Analyse: You notice a consistent pattern of sample contamination at a particular step. You run controlled repeats and isolate a procedural cause.
Present: You make a brief protocol revision guide and run a training session for younger students to reduce contamination.
Publish: With lab supervisor approval, you publish the revised protocol to the school’s internal resource repository and attach an appendix showing before-and-after contamination rates.
What makes evidence persuasive to internship supervisors and selectors
- Traceability: your artifact shows clear provenance (dates, supervisors, versions).

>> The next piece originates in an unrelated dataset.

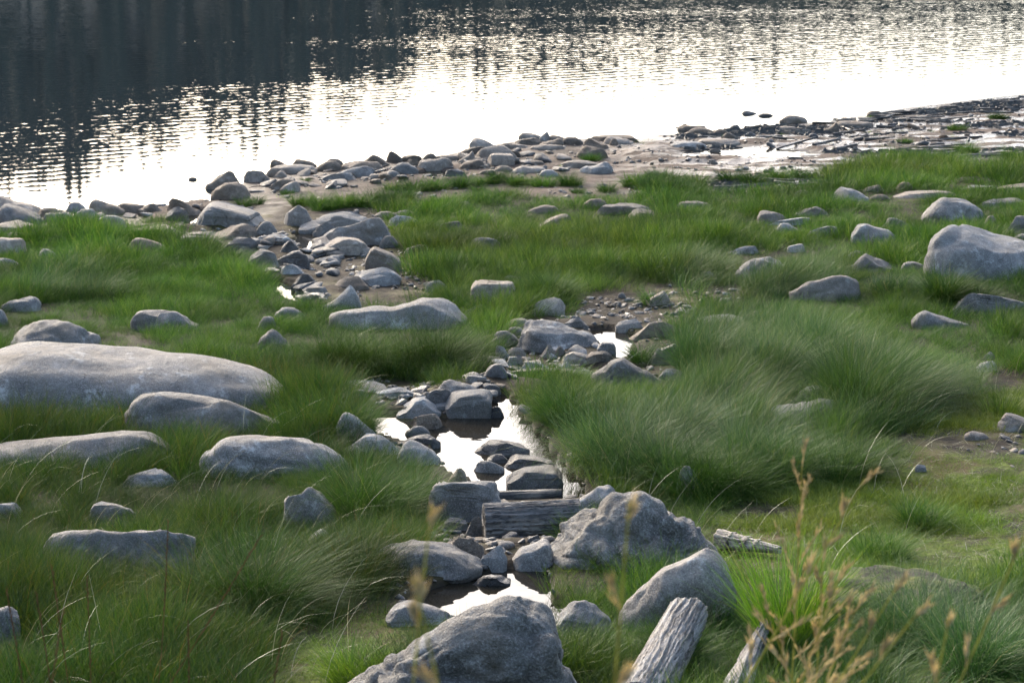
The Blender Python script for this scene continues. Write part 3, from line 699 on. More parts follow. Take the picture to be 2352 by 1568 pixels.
 (1338,1398,456,472,'r','t','dome','pale smooth stone at the far edge of the meadow',.5,.04),
 (1374,1498,466,482,'s','t','flat','long low pale slab at the far edge of the meadow',.4,.04),
 (1448,1522,478,493,'s','t','hl','pale slab slightly nearer than the long low one',.5,.04),
 (1212,1284,470,483,'r','t','hr','low tan stone in grass beyond the wedge-shaped one',.5,.05),
 (1050,1084,462,474,'r','t','dome','small tan stone at the sandy edge of the meadow',.5,.04),
 (1074,1150,545,565,'s','g','hr','grey slab edge in the meadow midway to the notched block',.4,.05),
 (930,988,561,577,'s','t','hr','thin tan stone near the square-faced block',.5,.03),
 (1000,1062,508,520,'s','g','flat','nearly buried grey stone past the long grey stone',.4,.04),
 (1556,1630,461,472,'r','t','flat','small pale stone among the first far grass',.5,.04),
 (1676,1742,565,575,'s','p','flat','thin pale stone sliver in the middle of the wide meadow',.4,.04),
 (1808,1848,560,570,'s','p','flat','tiny pale stone above the tapered grey boulder',.5,.04),
 (1944,1990,575,590,'r','g','dome','small grey stone just above the boulder by windblown grass',.5,.05),
 (1608,1640,623,634,'r','g','flat','tiny blue-grey stone beside the tapered grey boulder',.6,.04),
 (1914,1996,429,462,'a','p','pl','white wedge of rock beside the far bare patch',.7,.02),
 (2058,2100,418,434,'r','b','dome','small brown stone in front of the far grass strip',.6,.03),
 (1980,2030,424,440,'r','b','hr','brown stone at the foot of the far grass strip',.6,.02),
 (2060,2204,437,452,'s','t','hr','long low tan slab at the back of the meadow',.4,.02),
 (1996,2044,446,460,'r','b','dome','brown stone beside the white wedge',.6,.0),
 (2192,2276,405,420,'s','b','flat','dark brown slab by the far grass near the photo edge',.5,.0),
 (2214,2290,425,434,'s','p','flat','thin pale stone beyond the domed boulder',.4,.02),
 (2280,2380,421,440,'s','b','hr','brown flat slab at the edge of the photo beyond the domed boulder',.5,.02),
 (2254,2370,454,468,'s','g','flat','grey flat slab at the edge of the photo level with the dome top',.4,.03),
 (1824,1866,436,448,'r','t','dome','tan stone at the near rim of the far bare patch',.6,.02),
 (1758,1934,914,974,'r','p',[(-1,.1),(-.75,.55),(-.5,.6),(-.1,.72),(.3,.92),(.6,1),(.85,.85),(1,.3)],'smooth pale boulder beside the great windblown tussock',.45,.0),
 (1684,1756,877,922,'r','g','dome','shaded grey stone under the windblown tussock',.6,.03),
 (1820,1930,884,915,'r','g','dome','grey stone hidden under the far side of the great tussock',.6,.05),
 (2292,2372,947,990,'a','t','hl','grey stone at the edge of the photo on the mossy flat',.7,.0),
 (2214,2272,989,1012,'r','t','hl','small tapering stone lying on the mossy flat'),
 (2242,2290,828,850,'a','p','hr','small white stone in olive grass near the photo edge',.7,.02),
 (2258,2286,807,822,'a','p','dome','tiny white stone just beyond the small white one',.7,.02),
 (976,1026,643,668,'s','g','flat','grey stone at the foot of meadow grass right of the broad pale slab',.6,.02),
 (1990,2086,1335,1376,'r','p','flat','pale stone let into the moss mound',.6,.0),
 (2102,2126,1066,1082,'a','p','flat','white chip at the edge of the dark tussock',.7,.0),
]
SHORE = [
 (1077,1138,316,342,'r','t','hl','knobbly tan boulder against the bright water'),
 (1058,1120,336,355,'r','b','hr','brown stone below the knobbly tan boulder'),
 (1092,1187,333,369,'r','t','dome','large pale smooth boulder in the middle of the shore rocks'),
 (1120,1183,352,382,'q','t','flat','pale square stone in front of the large smooth shore boulder'),
 (1146,1216,327,343,'r','b','hl','low dark stone behind the large smooth shore boulder'),
 (1184,1243,316,333,'a','b','flat','brown block under the topmost pair of shore stones'),
 (1191,1246,304,320,'r','t','hl','pale humped stone of the topmost shore pair'),
 (1238,1263,303,325,'r','p','hr','pale pointed stone of the topmost shore pair'),
 (1256,1306,310,325,'r','b','hl','dark flat stone beyond the topmost shore pair'),
 (1239,1296,318,337,'r','b','hr','brown smooth stone amid the far shore rocks'),
 (1288,1340,314,334,'r','b','dome','dark rounded stone in the gap of the far shore rocks'),
 (1219,1298,332,346,'r','t','flat','long low tan stone on sand behind the square stone',.4),
 (1338,1395,316,342,'a','b','hl','sharp-ended brown stone on the far shore'),
 (1358,1462,309,327,'s','b','flat','broad dark slab where the far rocks end'),
 (1386,1455,313,332,'r','t','hl','smooth tan stone leaning on the broad dark slab'),
 (1324,1395,334,362,'x','b','dome','rough mound-like rock by itself on the sand'),
 (1238,1263,353,370,'a','d','pk','small dark pyramid stone on the sand'),
 (1292,1380,367,384,'s','t','flat','long narrow stone at the sandy edge of the grass',.4),
 (1332,1408,371,396,'r','p','pr','pale bent stone at the sandy edge of the grass'),
 (1173,1254,380,401,'r','t','dome','low broad tan stone touching the first grass strip'),
 (1133,1180,380,399,'r','t','dome','tan stone just before the low broad one'),
 (1238,1283,389,406,'r','p','dome','pale stone sunk in the first grass strip'),
 (1022,1069,388,406,'a','d','flat','dark block at the brink of the little beach puddle'),
 (958,1041,362,390,'r','t','flat','long rounded tan boulder above the little beach puddle'),
 (888,925,347,373,'r','b','hl','tall knobby brown stone on the waterline'),
 (918,968,356,371,'s','b','flat','flat brown stone beside the tall knobby one'),
 (892,961,372,399,'r','g','dome','grey low boulder in front of the tall knobby stone'),
 (971,1007,352,371,'r','b','dome','brown waterline stone midway between two knobby ones'),
 (1052,1094,347,375,'r','t','pr','upright smooth tan stone beside the large shore boulder'),
 (998,1054,355,370,'r','b','flat','brown low stone behind the long rounded boulder'),
 (1056,1114,366,388,'r','b','hr','brown flat stone in front of the upright smooth one'),
 (822,895,355,382,'r','b','pk','peaked brown boulder on the waterline'),
 (784,878,369,393,'r','b','flat','wide brown stone below the peaked waterline boulder'),
 (768,865,381,408,'r','g','hr','wide grey-brown stone on the sand before the first grass'),
 (885,921,392,407,'r','g','dome','round grey cobble in front of the low grey boulder'),
 (932,968,365,381,'a','b','hl','small brown wedge touching the long rounded boulder'),
 (745,790,364,384,'r','b','dome','brown stone at the waterline end of the wide one'),
 (620,664,366,386,'r','b','hl','brown stone standing above the water near the point'),
 (671,728,365,385,'r','b','hl','dark pointed-back stone near the point'),
 (625,728,377,400,'r','t','flat','long even grey-tan boulder near the point'),
 (727,787,369,393,'r','b','dome','brown stone between the long even boulder and the wide one'),
 (610,658,384,407,'r','b','dome','dark brown stone at the end of the long even boulder'),
 (628,662,392,409,'r','t','pk','small pale pyramid stone on the point'),
 (621,685,409,439,'r','b','hr','smooth brown stone tilted on the sand of the point'),
 (642,690,416,442,'r','t','hr','tan stone overlapping the tilted one'),
 (740,814,397,415,'s','g','flat','flat grey slab on the sand of the point'),
 (575,640,421,432,'s','b','hr','thin dark slab lying on the sand of the point'),
 (560,612,436,446,'s','d','flat','thin dark shard near the cracked brown boulder'),
 (1704,1738,254,263,'r','d','hl','dark stone in the lake, first of the pair off the mud'),
 (1740,1776,260,268,'r','d','dome','dark stone in the lake, second of the pair off the mud'),
 (1790,1855,265,283,'r','t','dome','low smooth stone at the water edge next to the lake pair'),
 (1556,1622,287,301,'r','b','flat','brown low rock where the mud shore begins'),
 (1576,1642,292,308,'r','b','dome','brown lumpy rock just inside the mud shore'),
 (1634,1677,296,312,'r','b','dome','brown rock second inside the mud shore'),
 (1676,1700,286,299,'a','d','dome','small black stone on the mud waterline'),
 (1655,1695,304,320,'a','b','pk','small peaked brown rock on the wet mud'),
 (1710,1740,302,316,'a','d','pk','small dark peaked rock further along the wet mud'),
 (1538,1624,324,341,'r','p','dome','pale smooth rock low in the shining wet mud'),
 (1600,1700,318,335,'r','t','flat','tan bedrock hump behind the pale smooth mud rock'),
 (1890,1928,281,303,'r','b','pr','brown leaning rock by the sandy hump'),
 (1855,1880,306,318,'r','d','dome','small dark round rock on the mud flat'),
 (1920,2006,277,292,'r','t','flat','pinkish flat bedrock hump on the mud shore'),
 (1990,2030,254,267,'r','b','dome','grey-brown rock in the dark wrack line'),
 (1780,1830,290,300,'r','t','flat','low tan rock by the mud waterline'),
 (433,452,407,414,'r','b','flat','lone tiny rock breaking the bay water off the point'),
 (1400,1420,318,334,'r','b','dome','small brown rock against the smooth tan one'),
 (848,890,398,409,'r','t','flat','small sandy-tan stone by the round cobble'),
 (1200,1250,368,382,'r','b','flat','brown low stone between the square stone and the narrow one'),
 (1100,1135,390,402,'r','b','dome','small brown stone next to the dark puddle block'),
]
for q in ROCKS + SHORE:
    x0, x1, yt, yb, sty, mat, prof, label = q[:8]
    dep = q[8] if len(q) > 8 else .6; gr = q[9] if len(q) > 9 else 0
    kind = 'boulder' if (x1-x0) > 120 and sty in 'rx' else 'stone' if (x1-x0) < 60 else 'rock'
    rock(x0, x1, yt, yb, sty, mat, prof, label, dep, gr, cat='boulder' if 'boulder' in label else 'rock', name='boulder' if 'boulder' in label else 'stone' if (x1-x0) < 70 else 'rock')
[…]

- Impact: you demonstrate an action that changed something — even slightly — and can show data or feedback to back it up.
- Reflection depth: your learning statements tie practical tasks to transferable skills.
- Ethical awareness: consent and anonymization are visible in your documentation when applicable.
Building a compact CAS + internship-ready portfolio
A portfolio for internships doesn’t need to be huge — it needs to be credible and navigable. Aim for a single PDF or a neatly organized folder with 6–10 key items that together tell your story from Assist to Publish.
- One-page overview: your project question, your role, and the impact you achieved.
- Selected artifacts: one data file, one presentation, one written report.
- Two reflections: one focused on skill development, one on ethical or global engagement.
- Supervisor confirmation or feedback (scanned or quoted with date).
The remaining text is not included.